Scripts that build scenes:

--- start ---

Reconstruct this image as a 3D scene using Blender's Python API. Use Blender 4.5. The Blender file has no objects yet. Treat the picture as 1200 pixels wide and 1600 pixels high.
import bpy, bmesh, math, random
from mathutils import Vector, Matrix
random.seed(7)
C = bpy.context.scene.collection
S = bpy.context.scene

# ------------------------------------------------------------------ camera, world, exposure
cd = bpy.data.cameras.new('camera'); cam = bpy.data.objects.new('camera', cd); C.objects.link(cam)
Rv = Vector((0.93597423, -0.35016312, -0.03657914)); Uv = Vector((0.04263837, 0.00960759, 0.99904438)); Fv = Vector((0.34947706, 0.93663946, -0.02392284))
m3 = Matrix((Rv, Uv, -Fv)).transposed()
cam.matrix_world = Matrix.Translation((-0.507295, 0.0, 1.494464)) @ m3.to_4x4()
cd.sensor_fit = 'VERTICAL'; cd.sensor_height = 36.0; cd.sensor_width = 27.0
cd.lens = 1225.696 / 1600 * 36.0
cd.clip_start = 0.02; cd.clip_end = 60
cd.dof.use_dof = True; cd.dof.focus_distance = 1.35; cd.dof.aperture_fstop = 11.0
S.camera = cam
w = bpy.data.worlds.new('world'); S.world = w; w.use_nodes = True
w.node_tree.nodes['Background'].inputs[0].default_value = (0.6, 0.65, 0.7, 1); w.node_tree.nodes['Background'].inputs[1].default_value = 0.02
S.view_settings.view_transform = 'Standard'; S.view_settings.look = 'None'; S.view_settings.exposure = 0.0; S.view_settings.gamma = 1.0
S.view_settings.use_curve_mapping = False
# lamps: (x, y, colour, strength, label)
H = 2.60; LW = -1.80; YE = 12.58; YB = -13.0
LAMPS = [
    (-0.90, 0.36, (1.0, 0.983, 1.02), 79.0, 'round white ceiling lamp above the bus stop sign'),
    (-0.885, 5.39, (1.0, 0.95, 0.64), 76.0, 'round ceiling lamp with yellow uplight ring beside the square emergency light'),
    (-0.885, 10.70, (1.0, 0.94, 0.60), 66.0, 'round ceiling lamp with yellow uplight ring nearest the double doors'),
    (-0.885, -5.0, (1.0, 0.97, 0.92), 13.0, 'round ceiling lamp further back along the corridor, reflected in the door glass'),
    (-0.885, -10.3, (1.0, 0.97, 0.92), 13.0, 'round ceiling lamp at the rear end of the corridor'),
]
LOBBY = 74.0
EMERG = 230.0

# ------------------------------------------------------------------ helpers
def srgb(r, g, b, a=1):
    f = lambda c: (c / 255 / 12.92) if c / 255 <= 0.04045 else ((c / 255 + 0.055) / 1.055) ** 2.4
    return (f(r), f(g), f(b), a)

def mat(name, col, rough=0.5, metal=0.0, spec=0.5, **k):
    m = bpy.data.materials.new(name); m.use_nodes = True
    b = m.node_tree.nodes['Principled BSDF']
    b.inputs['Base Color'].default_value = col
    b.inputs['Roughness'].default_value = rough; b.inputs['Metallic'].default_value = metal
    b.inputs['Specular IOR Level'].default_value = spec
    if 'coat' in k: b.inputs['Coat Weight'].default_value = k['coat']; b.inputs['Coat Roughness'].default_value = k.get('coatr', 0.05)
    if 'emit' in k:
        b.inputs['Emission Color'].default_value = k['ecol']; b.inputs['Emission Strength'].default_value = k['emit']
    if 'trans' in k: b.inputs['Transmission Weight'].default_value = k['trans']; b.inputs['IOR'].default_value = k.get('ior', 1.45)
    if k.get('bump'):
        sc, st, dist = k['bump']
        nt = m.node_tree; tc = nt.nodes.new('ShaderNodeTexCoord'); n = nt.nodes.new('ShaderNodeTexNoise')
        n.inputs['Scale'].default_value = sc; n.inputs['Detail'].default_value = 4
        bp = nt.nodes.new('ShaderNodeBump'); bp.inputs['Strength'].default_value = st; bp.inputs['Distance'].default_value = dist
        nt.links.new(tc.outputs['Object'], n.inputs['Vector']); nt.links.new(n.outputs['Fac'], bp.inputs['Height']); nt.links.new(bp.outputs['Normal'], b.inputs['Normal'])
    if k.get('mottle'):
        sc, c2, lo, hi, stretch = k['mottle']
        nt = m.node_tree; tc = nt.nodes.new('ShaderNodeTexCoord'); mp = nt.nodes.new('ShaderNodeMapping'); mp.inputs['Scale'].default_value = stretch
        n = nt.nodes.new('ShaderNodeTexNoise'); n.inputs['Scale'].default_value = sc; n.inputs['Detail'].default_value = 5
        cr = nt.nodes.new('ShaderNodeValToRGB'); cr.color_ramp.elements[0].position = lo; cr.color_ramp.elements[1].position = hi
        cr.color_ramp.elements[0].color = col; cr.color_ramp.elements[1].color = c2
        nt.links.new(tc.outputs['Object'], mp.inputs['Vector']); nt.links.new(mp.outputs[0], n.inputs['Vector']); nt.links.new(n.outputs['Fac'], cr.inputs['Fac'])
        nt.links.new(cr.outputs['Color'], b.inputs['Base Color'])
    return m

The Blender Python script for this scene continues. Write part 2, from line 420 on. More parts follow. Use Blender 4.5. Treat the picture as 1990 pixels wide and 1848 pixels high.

--- end ---

WORK TO BE COMPLETED → Determine how many lines of the data contain "Blender" and give nothing but that number.

FINISHED EXERCISE → 2